Express & Star

The importance of research for education's future

By
Published
Last updated

Education blog: Professor Kit Field discusses the importance of impartial research to improve education standards and the quality of teaching.

As the Dean of a School of Education, I wanted to take this opportunity to explain why I think research is an important component of education studies and teacher development writes Professor Kit Field.

Research is not always a concept that practitioners, managers and policy makers respect. Too often it is seen as an academic activity conducted by others – to the profession, not with the profession.

But I believe it should be respected. In fact I'd say education professionals are always learning, finding out things, analysing information, adapting their behaviour according to information received, looking to improve and adapting to modern demands. All of this constitutes research - whether professionals want to call it that or not.

Let's briefly imagine the world of education without research:

1. On what would the learning and teaching experience be based without underpinning research?

If education is not based upon research and evidence, then it runs the risk of being based upon one or more of the following:

  • Dogma

  • Theory

  • Ideology

  • Convenience

  • Prejudice

Allow me to unpack these:

  • Education is a political football and can be used for propaganda and political purposes. I believe that there is a moral dimension to the profession – and to follow dogma blindly is wrong. Education should serve to liberate, and promote democracy and equality of opportunity.

  • Similarly ideology can be dangerous. Teachers have a social responsibility – to develop active citizens. To guide one’s practice around an ideology means that evidence can be selected to score political points. Following an ideological route restricts choice, which is the opposite to the real purpose of education.

  • Given that we have all been to school, we all have views on how and what we were taught. The trouble is that we were taught in an age gone by – new theories and technological advances have taken, and are taking, place. Basing our practice solely on our own learning experiences, without reflection, mean education runs the risk of being outdated and not being forward-looking.

  • Theories come and go and any single theory cannot operate in isolation. Learners and learning are complex and success is influenced by a multitude of factors, social backgrounds, family background, personality, age, gender, location etc etc. Theories needs to be combined, tested and challenged in order to allow us to adapt to suit local and personal environments.

  • Convenience and manageability are important, but the question is whose ‘convenience'? Teachers can occupy and even control pupils, as well as entertain them.

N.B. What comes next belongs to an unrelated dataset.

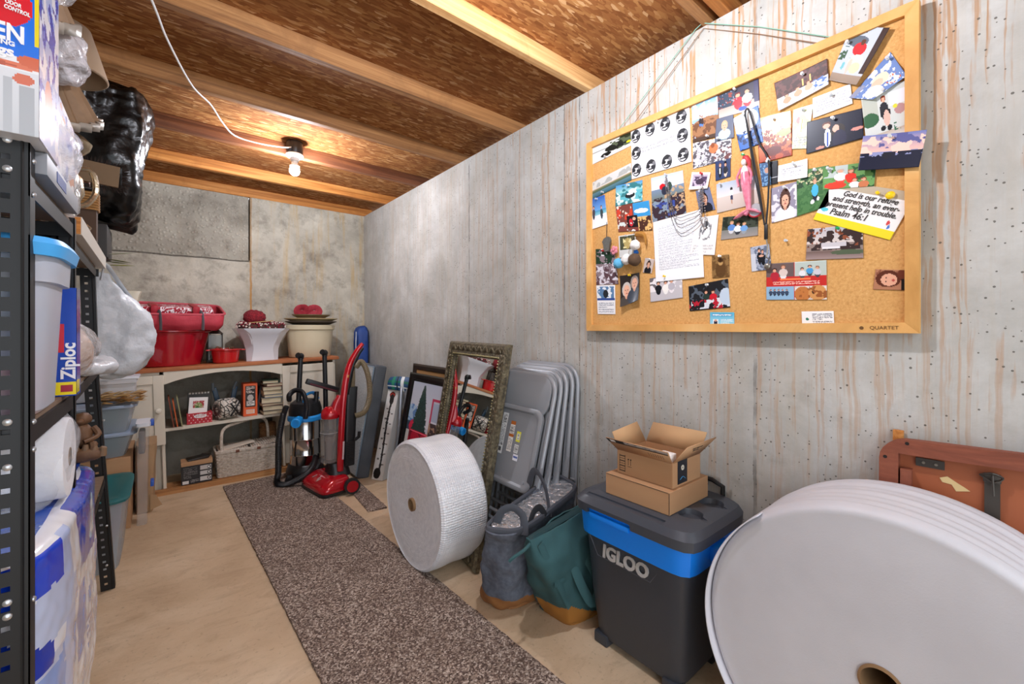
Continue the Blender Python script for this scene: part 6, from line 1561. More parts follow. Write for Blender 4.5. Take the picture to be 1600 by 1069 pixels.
B().cyl(ly(.156, .838, -.013), ly(.156, .838, -.016), .0035, n=10).done('screw', M('worn_metal', '8f8a80', .35, .8), t, local=True)
B().box(ly(.058, .755, -.012), (.005, .026, .13)).box(ly(.058, .83, -.016), (.012, .030, .022), bev=.003).done('brace_bar', m_iron, t, local=True)
B().tube(curve([ly(.078, .835, -.022), ly(.058, .845, -.035), ly(.040, .835, -.022), ly(.056, .822, -.026), ly(.078, .835, -.022)], 16), .0022, 6).tube([ly(.057, .84, -.03), ly(.055, .79, -.028)], .0022, 6).done('wire_catch', m_iron, t, local=True)
B().loft([[ly(y, z, -.0064) for y, z in ((.150, .805), (.136, .812), (.118, .80), (.105, .792), (.095, .785), (.120, .778), (.128, .793), (.145, .795))], [ly(y, z, -.0074) for y, z in ((.150, .805), (.136, .812), (.118, .80), (.105, .792), (.095, .785), (.120, .778), (.128, .793), (.145, .795))]]).done('torn_sticker', M('torn_paper', 'd6bb86', .8), t, local=True)
B().box((1.595, .213, .448), (.02, .024, .894)).done('dummy', m_2x4) if False else None
tag(B().box((1.606, .235, .455), (.018, .022, .91), bev=.002).done('wood_stake', wood_orange), 'thin orange wood stake upright behind the card table corner', 'wood strip')

# ------------------------------------------------------------------ black slotted shelving, two units
m_post = M('black_powder_steel', '0e0e10', .5, .0)
m_bolt = M('zinc_bolt', 'c9ccd0', .3, .8)
m_mdf = M('brown_particle_board', '6f5a48', .8, mottle=('8a725c', 40, .8), stretch=(1, 8, 8))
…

But we have to ask if ‘learning’ takes place. Learning new things and new ways of behaving can be uncomfortable. It is not enough to base teaching and learning around convenience

Research enables all of the above to be challenged. Basing decisions upon evidence is morally sound.

Research can help teachers to understand what works and why, what the short and long-term implications are, provide a justification and rationale for decisions and actions, help to build a repertoire to help deal with the unexpected, identify problems, inform improvement and so forth.

2. What forms of research suit policy makers, planners and implementers of policy?

Some forms of evidence are more useful to some professionals than others. Large scale studies into pupil performance can help to identify trends and enable educational outcomes to be related to social and economic needs.

Policy makers want to see the big picture. On the other hand, practitioners want to know why some techniques work and others don't.

All professionals need to be able to trust the source of information – and strict research ethics provide that assurance.

Teaching does involves creative thinking and experimentation. Individuals and professional groups need to know what works and why.

Does a teacher's action lead to improved pupil performance, increased motivation, commitment, better behaviour – and the list goes on? All teachers reflect -we do that anyway – but research is more formal.

The profession as a whole needs access to a range of data/evidence types. Not everyone can, nor would want to, do everything.

However, these all need to be connected, and too often research is conducted in isolation of others. Let's not all duplicate effort, but combine to build on each others' findings.

3. How does research benefit the practitioner?

Practitioners have to comply to policy, but that does not mean following a prescribed formula. Teachers can adapt it to fit the individual needs of their own pupils.

But teachers are accountable. The public must have faith in the profession – and attitudes to education vary across many social groups - so the performance of teachers can be demonstrated through the publication of research findings.

Teachers project their own personality upon learning experiences. Sometimes this is intuitive and these decisions can either be successful or fail. Research methodologies give teachers the tools to analyse and make informed decisions about their practice.

Research helps teachers to share with colleagues. Too often research looks backwards and there are lessons to learn.

However, what I would prefer is invention and innovation. I'd like to invent new ways of learning. The risk is the recirculating old and stale ideas.

Research should be future oriented and designed to benefit learners rather than the researchers themselves.

I believe that this is the duty of academic professionals everywhere.